The corrupting influence of asset forfeiture
Fighting the good fight
[Reprinted from Issues & Views November 18, 2002]
Thanks to dedicated efforts to bring about public awareness, it seems that some progress is being made to constrain asset forfeiture. Issues & Views has reported on groups and individuals who are in the forefront (8/6/01), 12/10/01), (6/3/02) of the battle to put reins on government bureaucrats, who are making a field day out of seizing citizens' property.
Last year, journalist Karen Dillon, in a series of articles for the Kansas City Star, exposed the practice by which law enforcement officers can confiscate land, cars, cash, and other assets of citizens, whether or not they are judged guilty of a crime. The seized goods are then sold, and the loot is usually split between the local arresting agency and federal departments.
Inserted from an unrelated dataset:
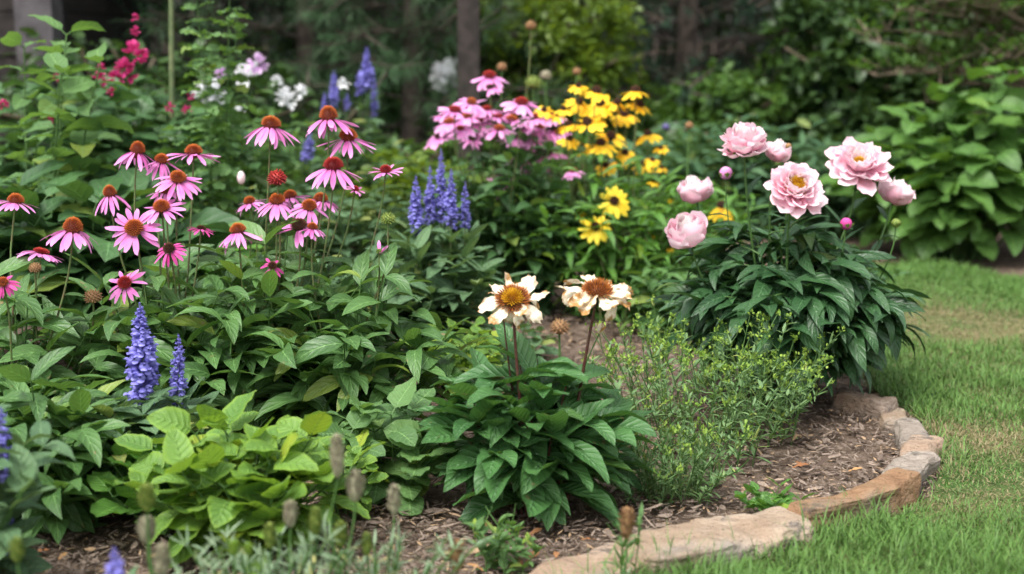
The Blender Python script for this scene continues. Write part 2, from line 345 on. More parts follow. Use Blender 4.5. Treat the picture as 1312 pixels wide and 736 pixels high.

In many cases, when an individual is arrested and charged with a drug crime, the home and vehicles, on which other family members depend, are taken away. Dillon revealed how such actions were undertaken by law enforcement, even before any court action against the suspect had transpired.
Now comes news of an important challenge to asset forfeiture as presently constituted. Carol Thomas is a former New Jersey Sheriff's deputy, whose son, in 1999, was caught selling marijuana. At the time, he was driving Thomas's 1990 Ford Thunderbird, which was seized by the police. No drugs were found in the car, and Thomas certainly had not given her consent for her vehicle to be used to convey her son to his rendezvous.
What's important about this case is not just that a judge ordered Thomas's car returned to her, but that Thomas has initiated a counter lawsuit to challenge asset forfeiture itself. In New Jersey, any criminal activity, except minor ones like disorderly conduct offenses, can lead to the loss of one's property.
As a former member of law enforcement, Thomas has seen the exercise of asset forfeiture up close, and she claims that the justice system has been corrupted by its officers' ability to profit from taking property. She also makes the chilling observation that agencies sometimes decide whom to prosecute based on the value of a person's property and how much can be seized. She says that, although she has won her case, "I want to make sure the state stops cashing in on the property of other innocent owners."
Thomas has found a legal advocate in the Institute for Justice, the public interest law firm based in Washington, DC, that has taken up her cause. IJ's senior attorney Scott Bullock says that the "legal fiction" of asset forfeiture allows the government to seize property and keep the proceeds on the "flimsiest of pretenses."
New Jersey's Attorney General tried to get the court to dismiss Thomas's suit, but Superior Court Judge Thomas Bowen rejected the request for dismissal, and agreed to hear the case. No date has yet been set for the hearing.